Pune Police Commissioner Satyapal Singh announced the deaths of Sudanese Suleiman Alfatah, a 21-year-old second year student of Wadia College, and Atul G. Anar, 30, a resident of Navi Mumbai who worked for the Reliance group in Pune.

The first to die Saturday was the Sudanese, who was among those who suffered multiple fractures and extensive burns in the Feb 13 bombing.

The Sudanese, who played for the college volleyball team, is the fourth foreign national to die in the deadly blast. A Nepali restaurant worker, an Iranian student and an Italian woman died Feb 13 itself.

Like all the dead and injured, Alfatah and Anar were in the popular German Bakery, in the leafy Koregaon area, when a powerful bomb concealed in a backpack went off with a deafening roar.

The devastating explosion destroyed the famed eatery, which was located close to the Osho ashram, the leading reason why Pune has become a hub for people from several countries.

A large number of foreigners also study in Pune’s educational institutions or work in the city’s foreign companies.

The police have struggled to find out who was responsible for the bombing, the worst terror strike in the country since 10 Pakistani terrorists sneaked into Mumbai by sea in November 2008 and went on a killing spree. That massacre, which lasted almost three days, left 166 Indians and foreigners dead and majorly soured relations between India and Pakistan.

Investigators believe two men carried the lethal backpack into German Bakery pretending to be customers and left it under a table. When a worker tried to open it after finding it abandoned, it exploded.

No group immediately claimed responsibility. But days later, a little known Pakistan group, Lashkar-e-Taiba Al Alami (LeT-international), called an Indian journalist in Islamabad and owned up to the attack.

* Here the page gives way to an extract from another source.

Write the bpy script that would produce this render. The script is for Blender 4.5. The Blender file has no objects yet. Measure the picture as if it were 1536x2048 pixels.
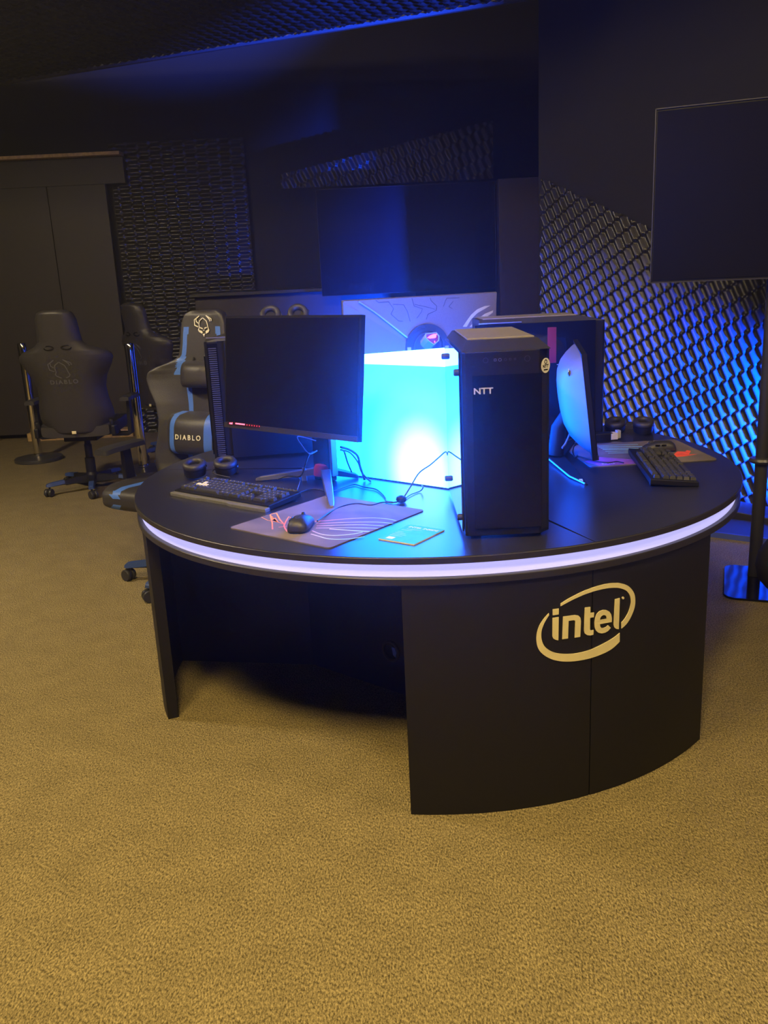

Meanwhile, police have appealed to residents of Pune to stop wearing surgical masks and women to avoid the traditional scarves in the interests of security.

Surgical masks have become popular in Pune ever since swine flu broke out last year and claimed many lives in the city.

“We have appealed to people to stop wearing masks and women to avoid scarves,” Police Commissioner Singh said.

Although the bomb attack has not triggered a panic run from Pune, many foreigners have become cautious vis-a-vis places they visit and strangers they meet.